__Records contained in a dataset__:
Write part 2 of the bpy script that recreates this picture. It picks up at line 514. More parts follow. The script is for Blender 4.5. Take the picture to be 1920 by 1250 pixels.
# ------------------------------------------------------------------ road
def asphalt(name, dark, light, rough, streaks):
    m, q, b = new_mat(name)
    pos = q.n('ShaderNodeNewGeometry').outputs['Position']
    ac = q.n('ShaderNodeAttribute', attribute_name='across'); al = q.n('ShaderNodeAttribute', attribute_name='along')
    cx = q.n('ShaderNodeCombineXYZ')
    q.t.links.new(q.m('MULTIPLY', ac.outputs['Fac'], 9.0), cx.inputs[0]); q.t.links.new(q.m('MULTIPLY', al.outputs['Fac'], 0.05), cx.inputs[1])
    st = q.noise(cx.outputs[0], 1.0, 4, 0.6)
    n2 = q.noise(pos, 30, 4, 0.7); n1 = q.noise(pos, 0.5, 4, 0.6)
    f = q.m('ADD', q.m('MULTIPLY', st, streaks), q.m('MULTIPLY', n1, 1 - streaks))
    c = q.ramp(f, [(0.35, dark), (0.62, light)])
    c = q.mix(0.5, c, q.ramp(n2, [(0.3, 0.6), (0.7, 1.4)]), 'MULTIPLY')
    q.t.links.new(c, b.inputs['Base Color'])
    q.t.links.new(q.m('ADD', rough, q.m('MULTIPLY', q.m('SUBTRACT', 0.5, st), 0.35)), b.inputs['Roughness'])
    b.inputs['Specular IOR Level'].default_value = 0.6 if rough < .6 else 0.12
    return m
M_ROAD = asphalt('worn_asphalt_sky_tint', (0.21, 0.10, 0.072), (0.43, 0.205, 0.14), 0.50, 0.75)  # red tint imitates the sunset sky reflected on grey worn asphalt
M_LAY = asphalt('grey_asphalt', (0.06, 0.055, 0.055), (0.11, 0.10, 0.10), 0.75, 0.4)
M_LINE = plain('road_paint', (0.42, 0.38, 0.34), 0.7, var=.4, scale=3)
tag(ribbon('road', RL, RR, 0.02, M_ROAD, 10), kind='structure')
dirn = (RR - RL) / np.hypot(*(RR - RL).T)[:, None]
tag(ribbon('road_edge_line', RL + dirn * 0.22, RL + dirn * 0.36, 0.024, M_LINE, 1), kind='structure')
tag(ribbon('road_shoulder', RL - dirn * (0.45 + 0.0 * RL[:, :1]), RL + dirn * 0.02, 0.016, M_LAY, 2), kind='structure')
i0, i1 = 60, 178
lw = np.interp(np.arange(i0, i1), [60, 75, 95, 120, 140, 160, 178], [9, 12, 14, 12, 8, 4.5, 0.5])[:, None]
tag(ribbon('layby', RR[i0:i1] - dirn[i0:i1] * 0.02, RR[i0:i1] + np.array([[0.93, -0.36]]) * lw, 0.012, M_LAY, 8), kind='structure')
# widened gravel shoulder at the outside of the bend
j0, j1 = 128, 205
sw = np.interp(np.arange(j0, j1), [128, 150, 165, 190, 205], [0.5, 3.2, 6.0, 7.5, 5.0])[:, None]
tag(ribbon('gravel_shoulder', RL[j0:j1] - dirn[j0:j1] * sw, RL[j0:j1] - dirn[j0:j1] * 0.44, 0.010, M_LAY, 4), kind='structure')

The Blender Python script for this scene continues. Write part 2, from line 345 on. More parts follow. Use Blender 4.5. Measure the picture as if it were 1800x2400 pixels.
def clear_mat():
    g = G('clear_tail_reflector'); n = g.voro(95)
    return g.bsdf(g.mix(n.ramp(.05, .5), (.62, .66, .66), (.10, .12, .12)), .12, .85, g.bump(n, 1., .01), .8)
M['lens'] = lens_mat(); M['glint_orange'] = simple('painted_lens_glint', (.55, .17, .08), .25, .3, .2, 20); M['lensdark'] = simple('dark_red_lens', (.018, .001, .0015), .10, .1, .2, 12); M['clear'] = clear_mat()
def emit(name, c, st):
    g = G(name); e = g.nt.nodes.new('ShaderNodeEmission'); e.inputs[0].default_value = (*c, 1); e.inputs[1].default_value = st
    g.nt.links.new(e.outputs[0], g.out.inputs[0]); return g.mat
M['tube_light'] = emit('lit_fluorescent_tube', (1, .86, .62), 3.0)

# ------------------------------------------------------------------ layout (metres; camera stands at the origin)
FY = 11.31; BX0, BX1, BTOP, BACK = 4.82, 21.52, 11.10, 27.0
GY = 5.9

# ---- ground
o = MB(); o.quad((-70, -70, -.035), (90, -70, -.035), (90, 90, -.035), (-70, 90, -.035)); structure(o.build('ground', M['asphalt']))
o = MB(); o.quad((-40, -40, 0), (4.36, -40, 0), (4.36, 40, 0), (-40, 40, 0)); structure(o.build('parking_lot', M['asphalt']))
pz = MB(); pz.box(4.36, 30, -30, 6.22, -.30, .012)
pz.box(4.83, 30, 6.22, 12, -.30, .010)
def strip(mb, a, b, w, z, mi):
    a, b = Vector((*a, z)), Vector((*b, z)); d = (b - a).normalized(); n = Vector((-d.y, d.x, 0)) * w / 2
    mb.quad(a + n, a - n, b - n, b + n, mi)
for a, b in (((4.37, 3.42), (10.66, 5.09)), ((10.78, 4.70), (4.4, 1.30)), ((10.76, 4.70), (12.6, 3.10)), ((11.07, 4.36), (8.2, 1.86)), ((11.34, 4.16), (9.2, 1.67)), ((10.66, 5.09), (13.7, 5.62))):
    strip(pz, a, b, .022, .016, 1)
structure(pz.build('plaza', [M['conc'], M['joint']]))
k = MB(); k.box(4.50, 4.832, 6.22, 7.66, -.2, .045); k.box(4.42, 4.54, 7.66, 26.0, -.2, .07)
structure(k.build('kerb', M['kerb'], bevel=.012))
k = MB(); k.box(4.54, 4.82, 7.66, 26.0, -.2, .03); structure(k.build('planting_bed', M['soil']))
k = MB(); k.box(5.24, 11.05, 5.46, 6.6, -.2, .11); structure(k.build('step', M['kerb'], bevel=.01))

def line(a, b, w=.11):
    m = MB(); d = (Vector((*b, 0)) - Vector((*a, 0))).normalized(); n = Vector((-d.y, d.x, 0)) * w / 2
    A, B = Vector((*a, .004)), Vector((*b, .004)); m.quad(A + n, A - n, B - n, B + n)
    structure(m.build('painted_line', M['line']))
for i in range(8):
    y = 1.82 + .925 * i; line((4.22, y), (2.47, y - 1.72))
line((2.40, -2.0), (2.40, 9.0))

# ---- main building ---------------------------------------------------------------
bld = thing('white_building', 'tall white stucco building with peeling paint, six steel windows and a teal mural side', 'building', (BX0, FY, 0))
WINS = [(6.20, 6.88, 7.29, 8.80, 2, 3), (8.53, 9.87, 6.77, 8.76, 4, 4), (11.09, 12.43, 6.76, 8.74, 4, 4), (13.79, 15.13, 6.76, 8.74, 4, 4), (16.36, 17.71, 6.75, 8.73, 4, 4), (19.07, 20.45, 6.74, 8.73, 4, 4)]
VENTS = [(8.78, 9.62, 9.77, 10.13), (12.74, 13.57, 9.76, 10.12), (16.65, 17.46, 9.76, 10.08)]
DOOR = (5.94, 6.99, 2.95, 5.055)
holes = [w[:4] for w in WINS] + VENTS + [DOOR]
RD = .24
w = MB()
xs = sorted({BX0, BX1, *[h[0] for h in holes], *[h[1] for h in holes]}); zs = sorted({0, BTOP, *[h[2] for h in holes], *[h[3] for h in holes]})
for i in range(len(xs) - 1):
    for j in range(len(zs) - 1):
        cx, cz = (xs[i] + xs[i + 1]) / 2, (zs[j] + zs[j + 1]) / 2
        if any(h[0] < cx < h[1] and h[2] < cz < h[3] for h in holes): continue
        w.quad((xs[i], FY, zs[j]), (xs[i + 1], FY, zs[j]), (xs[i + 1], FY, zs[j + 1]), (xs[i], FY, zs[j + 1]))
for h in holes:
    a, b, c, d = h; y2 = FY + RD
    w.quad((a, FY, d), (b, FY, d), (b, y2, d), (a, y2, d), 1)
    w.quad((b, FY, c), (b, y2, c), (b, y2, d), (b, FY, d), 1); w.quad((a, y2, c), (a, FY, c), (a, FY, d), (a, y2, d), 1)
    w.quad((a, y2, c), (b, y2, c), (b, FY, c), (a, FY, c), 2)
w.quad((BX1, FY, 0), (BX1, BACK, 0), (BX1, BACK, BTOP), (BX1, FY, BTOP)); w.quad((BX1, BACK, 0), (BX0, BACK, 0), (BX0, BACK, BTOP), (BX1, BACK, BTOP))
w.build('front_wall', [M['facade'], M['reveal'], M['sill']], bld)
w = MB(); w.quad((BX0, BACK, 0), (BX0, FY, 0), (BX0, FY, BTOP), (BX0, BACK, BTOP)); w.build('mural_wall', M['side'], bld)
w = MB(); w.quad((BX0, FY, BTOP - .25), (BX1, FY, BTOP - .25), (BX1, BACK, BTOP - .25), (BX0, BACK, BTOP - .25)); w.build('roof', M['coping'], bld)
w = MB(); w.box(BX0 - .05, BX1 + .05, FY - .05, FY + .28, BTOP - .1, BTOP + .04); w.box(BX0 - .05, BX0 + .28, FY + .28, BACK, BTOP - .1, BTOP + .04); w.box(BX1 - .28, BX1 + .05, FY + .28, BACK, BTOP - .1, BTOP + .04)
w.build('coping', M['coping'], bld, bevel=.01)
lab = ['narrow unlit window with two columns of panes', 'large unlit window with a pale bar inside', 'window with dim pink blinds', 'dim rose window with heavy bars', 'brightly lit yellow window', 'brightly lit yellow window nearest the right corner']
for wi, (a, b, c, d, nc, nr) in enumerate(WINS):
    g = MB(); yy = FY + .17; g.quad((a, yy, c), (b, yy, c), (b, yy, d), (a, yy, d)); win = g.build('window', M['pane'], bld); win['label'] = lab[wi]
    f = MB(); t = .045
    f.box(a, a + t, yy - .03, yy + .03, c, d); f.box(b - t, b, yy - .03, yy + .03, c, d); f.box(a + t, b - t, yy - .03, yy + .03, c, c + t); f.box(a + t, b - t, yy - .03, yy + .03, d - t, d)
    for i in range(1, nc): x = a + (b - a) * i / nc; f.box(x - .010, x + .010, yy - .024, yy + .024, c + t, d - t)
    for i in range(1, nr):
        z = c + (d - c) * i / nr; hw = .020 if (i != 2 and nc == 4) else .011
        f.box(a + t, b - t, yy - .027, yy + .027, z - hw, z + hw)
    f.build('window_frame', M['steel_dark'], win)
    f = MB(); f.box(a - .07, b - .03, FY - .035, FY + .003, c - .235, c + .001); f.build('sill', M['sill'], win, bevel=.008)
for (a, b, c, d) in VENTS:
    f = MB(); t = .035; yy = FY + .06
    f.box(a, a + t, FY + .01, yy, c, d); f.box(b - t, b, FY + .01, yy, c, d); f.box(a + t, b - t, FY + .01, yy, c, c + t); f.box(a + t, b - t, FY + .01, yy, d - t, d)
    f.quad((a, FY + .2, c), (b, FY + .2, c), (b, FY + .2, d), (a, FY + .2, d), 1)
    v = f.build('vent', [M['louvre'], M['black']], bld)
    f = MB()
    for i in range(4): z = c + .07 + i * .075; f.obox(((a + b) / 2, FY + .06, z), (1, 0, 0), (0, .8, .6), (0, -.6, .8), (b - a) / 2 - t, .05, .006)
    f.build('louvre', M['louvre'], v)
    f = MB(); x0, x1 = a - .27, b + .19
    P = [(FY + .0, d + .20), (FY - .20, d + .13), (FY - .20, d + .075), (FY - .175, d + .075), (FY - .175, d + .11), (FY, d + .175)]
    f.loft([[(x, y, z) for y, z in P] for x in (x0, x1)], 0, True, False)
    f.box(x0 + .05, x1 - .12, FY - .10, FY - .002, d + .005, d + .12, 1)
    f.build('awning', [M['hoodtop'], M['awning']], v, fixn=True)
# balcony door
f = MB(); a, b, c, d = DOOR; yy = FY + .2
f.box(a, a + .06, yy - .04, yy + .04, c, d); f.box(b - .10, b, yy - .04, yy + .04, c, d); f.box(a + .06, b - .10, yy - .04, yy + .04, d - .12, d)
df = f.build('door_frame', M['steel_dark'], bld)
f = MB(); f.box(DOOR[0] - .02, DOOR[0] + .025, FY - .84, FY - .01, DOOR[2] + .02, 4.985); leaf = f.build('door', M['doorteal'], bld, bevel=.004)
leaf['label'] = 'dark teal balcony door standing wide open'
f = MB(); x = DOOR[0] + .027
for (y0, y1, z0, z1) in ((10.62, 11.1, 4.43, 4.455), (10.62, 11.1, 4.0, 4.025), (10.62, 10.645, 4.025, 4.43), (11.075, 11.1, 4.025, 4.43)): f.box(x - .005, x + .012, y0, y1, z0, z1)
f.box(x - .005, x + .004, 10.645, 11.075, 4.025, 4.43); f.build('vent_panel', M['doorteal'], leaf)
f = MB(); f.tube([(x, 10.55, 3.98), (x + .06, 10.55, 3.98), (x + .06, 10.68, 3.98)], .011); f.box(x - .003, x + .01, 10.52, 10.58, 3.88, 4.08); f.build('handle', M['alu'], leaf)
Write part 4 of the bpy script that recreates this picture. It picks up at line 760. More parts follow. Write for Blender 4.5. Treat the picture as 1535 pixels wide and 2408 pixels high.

__What is being asked__:
Out of the material above, select every line that holds the string "follow".

__Expected answer__:
Write part 2 of the bpy script that recreates this picture. It picks up at line 514. More parts follow. The script is for Blender 4.5. Take the picture to be 1920 by 1250 pixels.
The Blender Python script for this scene continues. Write part 2, from line 345 on. More parts follow. Use Blender 4.5. Measure the picture as if it were 1800x2400 pixels.
Write part 4 of the bpy script that recreates this picture. It picks up at line 760. More parts follow. Write for Blender 4.5. Treat the picture as 1535 pixels wide and 2408 pixels high.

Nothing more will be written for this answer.